━━━━━ Data excerpts

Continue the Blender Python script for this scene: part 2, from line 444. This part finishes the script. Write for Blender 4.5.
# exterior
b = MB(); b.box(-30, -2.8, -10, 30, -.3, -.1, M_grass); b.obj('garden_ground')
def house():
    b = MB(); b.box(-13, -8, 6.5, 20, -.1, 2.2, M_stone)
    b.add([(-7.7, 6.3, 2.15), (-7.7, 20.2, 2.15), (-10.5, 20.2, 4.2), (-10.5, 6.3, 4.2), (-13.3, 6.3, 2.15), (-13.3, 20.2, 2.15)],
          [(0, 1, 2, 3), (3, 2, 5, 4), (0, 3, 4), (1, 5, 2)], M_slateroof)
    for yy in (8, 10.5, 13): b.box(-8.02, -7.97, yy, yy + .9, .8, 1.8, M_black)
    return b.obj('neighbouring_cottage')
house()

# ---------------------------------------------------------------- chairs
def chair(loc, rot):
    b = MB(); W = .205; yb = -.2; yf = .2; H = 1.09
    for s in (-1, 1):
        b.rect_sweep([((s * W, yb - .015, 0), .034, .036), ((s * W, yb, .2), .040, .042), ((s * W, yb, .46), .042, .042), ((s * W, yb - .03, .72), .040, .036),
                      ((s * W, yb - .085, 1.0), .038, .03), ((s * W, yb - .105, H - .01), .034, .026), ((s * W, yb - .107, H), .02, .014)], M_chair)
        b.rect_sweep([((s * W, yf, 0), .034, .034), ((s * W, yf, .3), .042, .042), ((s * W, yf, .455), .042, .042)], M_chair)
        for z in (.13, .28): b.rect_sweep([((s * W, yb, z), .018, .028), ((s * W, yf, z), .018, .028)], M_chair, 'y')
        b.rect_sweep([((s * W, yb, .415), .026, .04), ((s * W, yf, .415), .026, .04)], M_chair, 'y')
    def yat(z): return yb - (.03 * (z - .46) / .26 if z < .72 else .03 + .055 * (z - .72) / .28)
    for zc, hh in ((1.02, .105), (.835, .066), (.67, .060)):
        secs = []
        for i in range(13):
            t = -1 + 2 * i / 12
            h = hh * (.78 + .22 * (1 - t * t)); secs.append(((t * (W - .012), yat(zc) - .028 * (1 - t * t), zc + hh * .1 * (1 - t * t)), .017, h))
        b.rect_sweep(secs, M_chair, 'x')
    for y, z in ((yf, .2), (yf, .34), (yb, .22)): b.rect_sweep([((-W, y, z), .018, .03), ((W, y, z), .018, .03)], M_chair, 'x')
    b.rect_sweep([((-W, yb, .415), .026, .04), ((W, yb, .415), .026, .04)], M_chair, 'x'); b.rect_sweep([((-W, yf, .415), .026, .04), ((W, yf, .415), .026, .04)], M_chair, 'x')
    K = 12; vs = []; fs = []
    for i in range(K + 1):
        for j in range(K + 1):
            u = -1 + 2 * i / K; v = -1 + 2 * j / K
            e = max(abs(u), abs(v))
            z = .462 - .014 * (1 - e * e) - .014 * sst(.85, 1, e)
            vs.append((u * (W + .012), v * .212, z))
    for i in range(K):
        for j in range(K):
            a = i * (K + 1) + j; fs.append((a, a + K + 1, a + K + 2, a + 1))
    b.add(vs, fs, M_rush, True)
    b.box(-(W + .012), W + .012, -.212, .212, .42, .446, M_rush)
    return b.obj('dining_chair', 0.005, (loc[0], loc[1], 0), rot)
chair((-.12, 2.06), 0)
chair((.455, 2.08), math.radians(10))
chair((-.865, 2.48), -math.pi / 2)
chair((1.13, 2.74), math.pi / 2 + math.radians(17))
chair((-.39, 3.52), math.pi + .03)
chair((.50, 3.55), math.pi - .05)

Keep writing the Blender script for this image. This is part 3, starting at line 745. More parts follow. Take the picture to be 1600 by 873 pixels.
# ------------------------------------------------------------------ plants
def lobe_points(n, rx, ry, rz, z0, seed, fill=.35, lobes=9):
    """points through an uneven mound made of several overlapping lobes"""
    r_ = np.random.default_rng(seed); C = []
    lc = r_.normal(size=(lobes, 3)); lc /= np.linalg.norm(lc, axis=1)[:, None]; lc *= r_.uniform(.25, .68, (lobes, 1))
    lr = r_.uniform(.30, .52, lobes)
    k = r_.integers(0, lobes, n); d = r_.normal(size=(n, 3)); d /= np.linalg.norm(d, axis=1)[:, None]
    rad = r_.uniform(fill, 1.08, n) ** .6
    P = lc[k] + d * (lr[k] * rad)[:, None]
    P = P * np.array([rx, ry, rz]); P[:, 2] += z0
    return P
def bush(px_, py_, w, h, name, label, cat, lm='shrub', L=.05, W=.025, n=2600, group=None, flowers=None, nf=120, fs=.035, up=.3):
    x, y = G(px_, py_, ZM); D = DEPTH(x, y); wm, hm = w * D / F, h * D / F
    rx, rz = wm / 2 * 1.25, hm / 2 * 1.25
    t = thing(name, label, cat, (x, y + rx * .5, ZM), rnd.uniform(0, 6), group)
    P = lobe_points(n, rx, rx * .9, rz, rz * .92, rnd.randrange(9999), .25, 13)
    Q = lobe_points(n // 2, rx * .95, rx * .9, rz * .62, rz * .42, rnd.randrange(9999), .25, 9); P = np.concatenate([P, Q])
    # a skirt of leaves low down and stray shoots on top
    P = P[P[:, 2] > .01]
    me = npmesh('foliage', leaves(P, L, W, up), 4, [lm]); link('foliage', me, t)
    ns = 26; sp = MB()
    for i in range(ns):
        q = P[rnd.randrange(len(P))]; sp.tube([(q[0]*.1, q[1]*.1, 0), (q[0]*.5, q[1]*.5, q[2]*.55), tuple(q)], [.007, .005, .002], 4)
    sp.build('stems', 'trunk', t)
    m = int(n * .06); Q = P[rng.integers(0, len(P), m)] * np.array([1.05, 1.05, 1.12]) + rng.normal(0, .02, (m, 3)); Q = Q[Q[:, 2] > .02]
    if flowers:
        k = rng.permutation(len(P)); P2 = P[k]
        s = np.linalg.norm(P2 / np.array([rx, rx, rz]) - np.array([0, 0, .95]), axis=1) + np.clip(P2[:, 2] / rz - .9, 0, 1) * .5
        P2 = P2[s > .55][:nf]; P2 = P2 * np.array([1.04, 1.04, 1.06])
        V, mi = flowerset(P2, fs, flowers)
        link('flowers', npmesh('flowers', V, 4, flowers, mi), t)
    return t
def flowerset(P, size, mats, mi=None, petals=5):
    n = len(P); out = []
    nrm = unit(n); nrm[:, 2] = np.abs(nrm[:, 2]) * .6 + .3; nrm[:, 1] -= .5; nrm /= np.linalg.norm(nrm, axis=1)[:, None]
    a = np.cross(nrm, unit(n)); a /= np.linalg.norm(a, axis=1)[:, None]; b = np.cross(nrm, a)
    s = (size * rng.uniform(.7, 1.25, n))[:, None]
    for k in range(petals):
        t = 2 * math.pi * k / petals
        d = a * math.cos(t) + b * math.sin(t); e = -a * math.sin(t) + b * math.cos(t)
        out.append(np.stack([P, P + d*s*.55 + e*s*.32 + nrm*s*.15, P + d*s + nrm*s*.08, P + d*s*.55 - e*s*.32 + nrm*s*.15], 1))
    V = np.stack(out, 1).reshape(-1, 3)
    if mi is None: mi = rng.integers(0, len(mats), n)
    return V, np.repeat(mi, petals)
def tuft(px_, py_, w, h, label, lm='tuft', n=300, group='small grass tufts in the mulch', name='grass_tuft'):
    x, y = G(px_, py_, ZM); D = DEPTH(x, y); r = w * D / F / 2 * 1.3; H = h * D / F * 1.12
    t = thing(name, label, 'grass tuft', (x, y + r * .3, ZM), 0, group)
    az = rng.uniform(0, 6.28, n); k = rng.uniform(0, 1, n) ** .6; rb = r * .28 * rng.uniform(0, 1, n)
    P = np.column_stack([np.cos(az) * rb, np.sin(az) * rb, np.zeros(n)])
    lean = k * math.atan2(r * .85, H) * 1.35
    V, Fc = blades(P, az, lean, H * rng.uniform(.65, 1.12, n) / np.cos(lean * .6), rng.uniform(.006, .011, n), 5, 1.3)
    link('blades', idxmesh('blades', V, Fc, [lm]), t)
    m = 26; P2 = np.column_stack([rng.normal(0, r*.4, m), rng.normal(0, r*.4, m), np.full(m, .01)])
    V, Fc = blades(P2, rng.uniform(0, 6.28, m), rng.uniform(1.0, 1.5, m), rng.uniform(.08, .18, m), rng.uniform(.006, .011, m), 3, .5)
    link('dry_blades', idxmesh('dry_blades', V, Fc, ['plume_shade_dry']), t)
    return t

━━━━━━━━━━

» **Work to do**
Examine the records and pull out every line where the string "script" occurs.

» **Exercise answer**
Continue the Blender Python script for this scene: part 2, from line 444. This part finishes the script. Write for Blender 4.5.
Keep writing the Blender script for this image. This is part 3, starting at line 745. More parts follow. Take the picture to be 1600 by 873 pixels.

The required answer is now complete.